#cesarchaveztrivia

March 31, Cesar Chavez’s birthday, is a state holiday in California, and President Obama regularly issues a proclamation of a national day of service. The intent of the 2000 law in California was not only to honor Chavez, but to draw attention to the life of this remarkable man, and in particular to educate students. There’s a long way to go. Sadly, I’ve found in travelling around and speaking about Chavez that most people have little or no idea who he was or what he accomplished. It’s a cliché by now, but no less true: People often think you’re talking about the Mexican boxer by the same name.

So for the month of March, I’m going to post a series of interesting facts about the founder of the United Farm Workers. I’m calling it #cesarchaveztrivia in a bow to the current world of hashtags and listicles, but each of the facts will be anything but trivial. Hopefully some will be entertaining, even provocative, and all will be enlightening.

First up: Founder’s Day.

The California legislature wasn’t the first to honor Chavez’s birthday – the UFW beat him to it by a few decades. In 1977, Chavez’s 50th birthday was the first celebration of what became an official union holiday. The Rev. Chris Hartmire, a longtime top counselor to Chavez and head of the National Farm Worker Ministry, wrote a memo to all UFW staff advising how to celebrate the new holiday, which was allegedly the day in 1962 that Chavez decided to quit his job as director of the Community Service Organization, move to Delano, and form a union for farmworkers. (It really wasn’t the date; he actually announced his resignation on March 16.)

“Founder’s Day should be a time of memory and celebration for all union groups and offices.
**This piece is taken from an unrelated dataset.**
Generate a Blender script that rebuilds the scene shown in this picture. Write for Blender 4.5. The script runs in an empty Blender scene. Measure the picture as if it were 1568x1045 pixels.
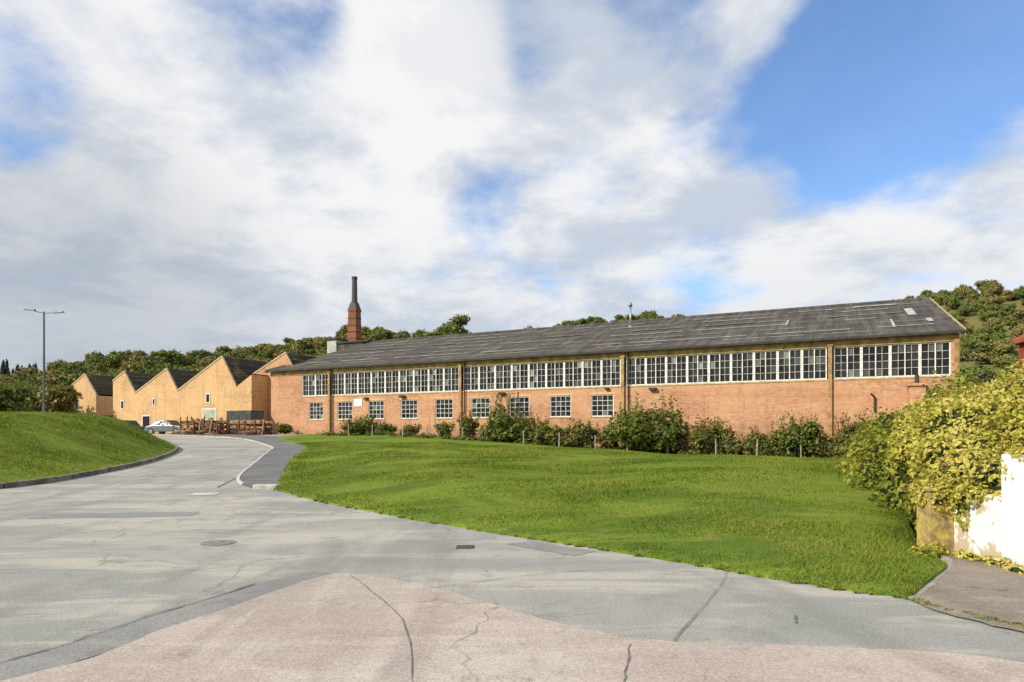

A minimum of one hour will be set aside for the following kinds of activities,” Hartmire wrote, suggesting the staff sing union songs, teach the history of the UFW, tell stories, and hold religious celebrations. After at least an hour of serious discussion, they should throw a party.

Here’s a photo of Chavez in the early morning hours of the first Founder’s Day celebration at union headquarters, flanked by his wife, Helen, and his mother, Juana.

CC 50th

At the UFW convention a few months later, the delegates approved a resolution establishing Founder’s Day as an official union holiday. Here’s the beginning of the resolution adopted at the UFW’s Third Constitutional Convention on Aug. 26, 1977; for the full text, link here: Founder’s Day resolution

foundersday

4 Responses to #cesarchaveztrivia

  1. JG March 6, 2015 at 3:23 am #

    Wait, I don’t see Dolores Huerta’s name on that proclamation…

    • miriam pawel March 6, 2015 at 3:33 am #

      Eagle eyes, JG! You raise an important point. (See, I said trivia would be educational…) Indeed, there was only one “founder” back in the day, and one Founder’s day. In recent years, Huerta has identified herself as the co-founder so often that her statement has become accepted fact. It’s not the only legend to be written as fact, of course, and organizers – even and perhaps especially the best ones – have a long history of shaping their own stories and stretching the truth, in the interests of creating a mythology that helps them create change. Chavez did that too. It’s the responsibility of historians to separate fact from fiction and point out the origins of those myths, and where and how they originated. Or as a Chinese proverb goes, the historian is the hand that rectifies.

  2. Ilene R. Carr May 12, 2015 at 7:14 pm #

    Gilbert Padilla doesn’t count as contributing to the founding of the UFW? How about David Burciaga?

    • miriam pawel May 12, 2015 at 8:13 pm #

      For sure, Gilbert Padilla contributed mightily … as did Burciaga, and others.